→ Short problem
Write out the material exactly, with the pictures left out.
····················
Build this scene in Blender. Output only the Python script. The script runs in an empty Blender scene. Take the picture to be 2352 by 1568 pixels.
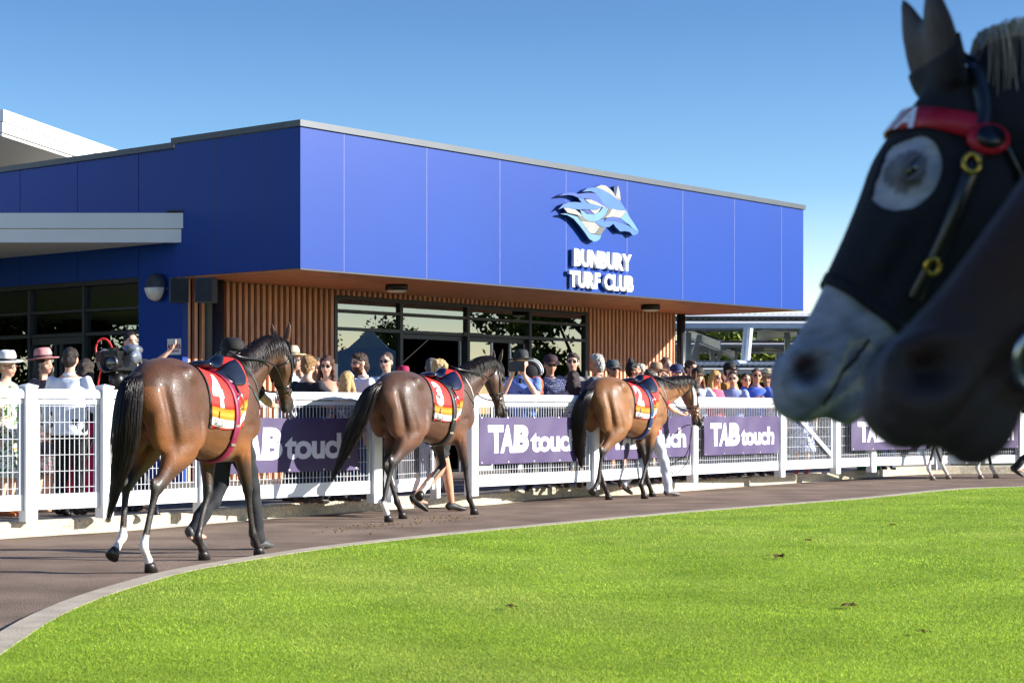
import bpy, bmesh, math, random
import numpy as np
from mathutils import Vector, Matrix
from mathutils.bvhtree import BVHTree
SC = bpy.context.scene
COL = SC.collection
R = math.radians
random.seed(5); RNG = np.random.default_rng(5)
# ---------------------------------------------------------------- camera
FPX, PX0, HY, CH = 4200.0, 1176.0, 945.0, 1.15     # focal length / principal column / horizon row of a 2352 px wide photo, eye height
cd = bpy.data.cameras.new('camera'); cam = bpy.data.objects.new('camera', cd); COL.objects.link(cam)
cam.location = (0, 0, CH); cam.rotation_euler = (R(90), 0, 0)
cd.sensor_width = 36; cd.lens = FPX / 2352 * 36; cd.shift_y = (HY - 784) / 2352
cd.clip_start = .1; cd.clip_end = 3000
cd.dof.use_dof = True; cd.dof.focus_distance = 20.5; cd.dof.aperture_fstop = 7.1
SC.camera = cam
# ---------------------------------------------------------------- light
SUN_EL, SUN_AZ = R(20.5), R(-3.5)        # azimuth counted from +X towards +Y
sd = Vector((math.cos(SUN_AZ) * math.cos(SUN_EL), math.sin(SUN_AZ) * math.cos(SUN_EL), math.sin(SUN_EL)))
W = bpy.data.worlds.new('World'); SC.world = W; W.use_nodes = True
nt = W.node_tree; bg = nt.nodes['Background']
sky = nt.nodes.new('ShaderNodeTexSky'); sky.sky_type = 'NISHITA'; sky.sun_disc = False
sky.sun_elevation = SUN_EL; sky.sun_rotation = R(90) - SUN_AZ
sky.altitude = 0; sky.air_density = 1.0; sky.dust_density = .1; sky.ozone_density = 2.6
tint = nt.nodes.new('ShaderNodeMix'); tint.data_type = 'RGBA'; tint.blend_type = 'MULTIPLY'; tint.inputs[0].default_value = 1
geo_ = nt.nodes.new('ShaderNodeTexCoord'); sx_ = nt.nodes.new('ShaderNodeSeparateXYZ'); nt.links.new(geo_.outputs['Generated'], sx_.inputs[0])
rp_ = nt.nodes.new('ShaderNodeValToRGB'); el_ = rp_.color_ramp.elements
for q_, c_ in ((0, (2.1, 1.75, 1.45)), (.05, (1.5, 1.42, 1.36)), (.12, (.72, .92, 1.15)), (.21, (.50, .70, .95)), (.6, (.30, .50, .85))):
    e_ = el_[0] if q_ == 0 else el_[len(el_) - 1] if q_ == .6 else el_.new(q_)
    e_.position = q_; e_.color = c_ + (1,)
nt.links.new(sx_.outputs[2], rp_.inputs[0]); nt.links.new(rp_.outputs[0], tint.inputs[7])
nt.links.new(sky.outputs[0], tint.inputs[6]); nt.links.new(tint.outputs[2], bg.inputs[0]); bg.inputs[1].default_value = .08
sl = bpy.data.lights.new('sun', 'SUN'); sl.energy = 5.0; sl.angle = R(.53); sl.color = (1, .955, .88)
so = bpy.data.objects.new('sun', sl); COL.objects.link(so); so.rotation_euler = sd.to_track_quat('Z', 'Y').to_euler()
SC.view_settings.view_transform = 'Standard'; SC.view_settings.look = 'None'
SC.view_settings.gamma = 1; SC.view_settings.exposure = 1.12
SC.cycles.max_bounces = 6; SC.cycles.transparent_max_bounces = 12
SC.cycles.use_denoising = True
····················
→ Problem solution
Build this scene in Blender. Output only the Python script. The script runs in an empty Blender scene. Take the picture to be 2352 by 1568 pixels.
import bpy, bmesh, math, random
import numpy as np
from mathutils import Vector, Matrix
from mathutils.bvhtree import BVHTree
SC = bpy.context.scene
COL = SC.collection
R = math.radians
random.seed(5); RNG = np.random.default_rng(5)
# ---------------------------------------------------------------- camera
FPX, PX0, HY, CH = 4200.0, 1176.0, 945.0, 1.15     # focal length / principal column / horizon row of a 2352 px wide photo, eye height
cd = bpy.data.cameras.new('camera'); cam = bpy.data.objects.new('camera', cd); COL.objects.link(cam)
cam.location = (0, 0, CH); cam.rotation_euler = (R(90), 0, 0)
cd.sensor_width = 36; cd.lens = FPX / 2352 * 36; cd.shift_y = (HY - 784) / 2352
cd.clip_start = .1; cd.clip_end = 3000
cd.dof.use_dof = True; cd.dof.focus_distance = 20.5; cd.dof.aperture_fstop = 7.1
SC.camera = cam
# ---------------------------------------------------------------- light
SUN_EL, SUN_AZ = R(20.5), R(-3.5)        # azimuth counted from +X towards +Y
sd = Vector((math.cos(SUN_AZ) * math.cos(SUN_EL), math.sin(SUN_AZ) * math.cos(SUN_EL), math.sin(SUN_EL)))
W = bpy.data.worlds.new('World'); SC.world = W; W.use_nodes = True
nt = W.node_tree; bg = nt.nodes['Background']
sky = nt.nodes.new('ShaderNodeTexSky'); sky.sky_type = 'NISHITA'; sky.sun_disc = False
sky.sun_elevation = SUN_EL; sky.sun_rotation = R(90) - SUN_AZ
sky.altitude = 0; sky.air_density = 1.0; sky.dust_density = .1; sky.ozone_density = 2.6
tint = nt.nodes.new('ShaderNodeMix'); tint.data_type = 'RGBA'; tint.blend_type = 'MULTIPLY'; tint.inputs[0].default_value = 1
geo_ = nt.nodes.new('ShaderNodeTexCoord'); sx_ = nt.nodes.new('ShaderNodeSeparateXYZ'); nt.links.new(geo_.outputs['Generated'], sx_.inputs[0])
rp_ = nt.nodes.new('ShaderNodeValToRGB'); el_ = rp_.color_ramp.elements
for q_, c_ in ((0, (2.1, 1.75, 1.45)), (.05, (1.5, 1.42, 1.36)), (.12, (.72, .92, 1.15)), (.21, (.50, .70, .95)), (.6, (.30, .50, .85))):
    e_ = el_[0] if q_ == 0 else el_[len(el_) - 1] if q_ == .6 else el_.new(q_)
    e_.position = q_; e_.color = c_ + (1,)
nt.links.new(sx_.outputs[2], rp_.inputs[0]); nt.links.new(rp_.outputs[0], tint.inputs[7])
nt.links.new(sky.outputs[0], tint.inputs[6]); nt.links.new(tint.outputs[2], bg.inputs[0]); bg.inputs[1].default_value = .08
sl = bpy.data.lights.new('sun', 'SUN'); sl.energy = 5.0; sl.angle = R(.53); sl.color = (1, .955, .88)
so = bpy.data.objects.new('sun', sl); COL.objects.link(so); so.rotation_euler = sd.to_track_quat('Z', 'Y').to_euler()
SC.view_settings.view_transform = 'Standard'; SC.view_settings.look = 'None'
SC.view_settings.gamma = 1; SC.view_settings.exposure = 1.12
SC.cycles.max_bounces = 6; SC.cycles.transparent_max_bounces = 12
SC.cycles.use_denoising = True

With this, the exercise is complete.